In short, the Academy Awards handout, by its very nature, is a capricious process—and not to be taken as the genuine measure of any actor, director or film. Viewed historically—with a knowledge of those films, careers and performances that have stood the test of time—many of the most significant were passed over and ignored. In many cases, actors or directors were acknowledged only years after their best work. Honorary awards for “lifetime achievement” were intended to make amends.

Filmmaking is a harsh business, driven by commercial imperatives. Only on occasion have important social moods—and the personalities that corresponded to them—broken through.

Of course, Hollywood must reflect, in its own highly peculiar fashion, the general trends in American society. If anything, the overall quality of the winning films over the past 15 years has worsened (with a few exceptions), and the mediocre has been joined by the hysterical or ultra-violent: American Beauty, Gladiator, A Beautiful Mind, Million Dollar Baby, Crash, The Departed, No Country for Old Men, The Hurt Locker, The King’s Speech, Argo and Birdman.

In any event, no one among the identity politics crowd criticizes the social outlook or orientation of the average Hollywood production. Lee, who deserves a special award for the most overrated American film director in recent decades, is an avid defender of capitalism and entrepreneurship (with an estimated net worth of $40 million), who has directed commercials for a host of large corporations, including Nike, Converse, Jaguar, Taco Bell and Levi Strauss.

There is every reason for protest against the current state of Hollywood filmmaking, but on quite other grounds. Where are the films, for example, denouncing 15 years of the brutal “war on terror,” with its accompanying attacks on democratic rights and its threat of police-state rule? Where are the films indicting the Bush and Obama administrations for their war crimes? Where are the writers and directors obsessed by the malignant growth of social inequality in America? There is no shortage of things to be outraged about…
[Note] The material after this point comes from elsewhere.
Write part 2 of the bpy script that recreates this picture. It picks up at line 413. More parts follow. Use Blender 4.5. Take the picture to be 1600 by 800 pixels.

As we noted in a previous article, the American film industry’s genuine lack of diversity at present lies in its almost exclusive treatment of the not terribly intriguing opinions, feelings and foibles of the better-off, self-obsessed petty bourgeoisie. The increased presence of the working class as an independent force in American social and political affairs, of which we now see the first signs, will do more than anything else to break up the current stagnant, constricted atmosphere in art and film.